I recently used this phrase on my Christmas message for my business FreshVoice, “Words have power. This season, use your words for good.” I was thinking of the song reminder when that phrase came to me. I may have heard it somewhere before, or not. But it was a powerful reminder that I can help to heal, or create wounds, with my words. And that that choice is, always, mine.
In the spirit of the New Year, I’m sharing the lyrics of A New Way, as well as a link to the song, if you would like to read, listen and/or share it.
New Year’s Wish…
And my fervent desire is that, if you are out there, Sheila, you are recovered enough, happy and fearless. That you have managed to handle with grace those terror-filled memories, and gently remove them from your heart. You are my inspiration. I have never forgotten your story, and I will never forget you.

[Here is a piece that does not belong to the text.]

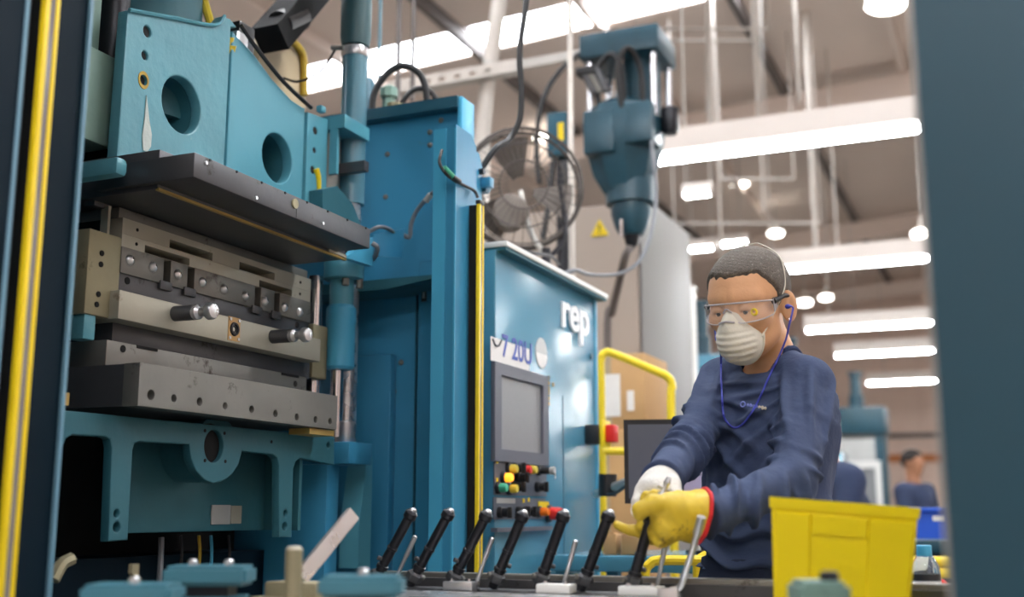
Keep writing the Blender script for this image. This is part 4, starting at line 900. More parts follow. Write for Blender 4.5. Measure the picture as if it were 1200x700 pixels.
# bright base blocks
for i, (px, w, lb_) in enumerate(((447, .045, 'pale steel clamp block at the foot of the leftmost rod'), (541, .06, 'pale steel clamp block at the foot of the third rod'), (652, .065, 'steel clamp block whitened for lamp glare between the fifth and sixth rods'), (752, .075, 'steel clamp block whitened for lamp glare under the gloves'))):
    c = P(px, 690, Y=1.955)
    t = thing('clamp_block', lb_, 'clamp', (c.x, 1.955, .945), 'clamp blocks at the rod feet')
    obj('block', MB().box(c.x-w/2, c.x+w/2, 1.935, 1.974, .9575 if i else ZT, .974, .003), 'bright_steel' if i < 2 else 'white_paint_or_glare', t)  # white colour stands in for lamp glare on the last two steel blocks
    for s in (-1, 1): obj('screw', MB().cyl((c.x+s*w*.3, 1.95, .974), (c.x+s*w*.3, 1.95, .979), .005, n=8), 'chrome', t)
# bright pins
for i, (p0, p1, lb_) in enumerate((((460, 668), (487, 628), 'thin bright steel pin beside the leftmost black rod'), ((556, 673), (577, 630), 'thin bright steel pin beside the third black rod'), ((658, 675), (675, 633), 'thin bright steel pin beside the fifth black rod'), ((768, 678), (781, 632), 'thin steel pin under the yellow glove'))):
    a, b = P(*p0, Y=1.99), P(*p1, Y=1.99); a.z = .958
    t = thing('steel_pin', lb_, 'pin', a, 'bright pins between the rods')
    obj('shaft', MB().lathe([(.0038, 0), (.0038, (b-a).length*.55), (.0046, (b-a).length*.6), (.0046, (b-a).length*.98), (.002, (b-a).length)], a, b-a, 10), 'bright_steel', t)
    obj('collar', MB().lathe([(.0075, 0), (.0075, .008), (.004, .01)], a, b-a, 10), 'bright_steel', t)
t = thing('bent_lever', 'silver bent lever rod in front of the yellow glove cuff', 'lever', P(790, 692, Y=1.9))
pts = [P(786, 692, Y=1.90), P(797, 688, Y=1.90), P(803, 672, Y=1.89), P(810, 650, Y=1.88), P(817, 626, Y=1.87), P(822, 606, Y=1.86)]
pts[0].z = max(pts[0].z, .96)
obj('shaft', MB().tube(pts, .0052, 10), 'bright_steel', t)
obj('grip', MB().cyl(pts[4], pts[5], .0072, n=12), 'bright_steel', t)
obj('foot', MB().box(pts[0].x-.02, pts[0].x+.015, pts[0].y-.012, pts[0].y+.012, ZT, pts[0].z+.003, .002), 'bright_steel', t)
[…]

May your God bless you all this new year. And, if you need a new way, I hope that 2017 becomes the year you find yours.
Ask & you shall receive,
A New Way (c. 2002, Suzanne Paschall)
V1
The older you get the more you find
Wishes that you thought would come true get left behind
Reality stings, makes your dreams melt away
You wake in your bed to many cold, hard days
V2
There’s wars in the world, wars in our hearts
A famine deep inside our souls starving us apart
Rainbow’s torn to shreds by fear
Colours only blending through our collective tears
Pre-Chorus
Iv’e had enough disappointments for one lifetime
I’m gonna throw myself a lifeline…
Chorus
And find a new way, walk a new path
Look through the eyes of a child
Pray for a change, open my heart
Bet on the aces, the aces that are wild.
V.3
We can all wait for the night to come
Where ideas are frozen and hope’s stilled with a gun
We can frighten each other with angry stares
Refuse to talk, to dance or to share
Pre-Chorus
You’ve had enough disappointment for one lifetime
Why don’t you throw yourself a lifeline…?
Chorus/Repeat and out
And find a new way, walk a new path
Look through the eyes of a child
Make your own change, open your heart
Bet on the aces, the aces that are wild.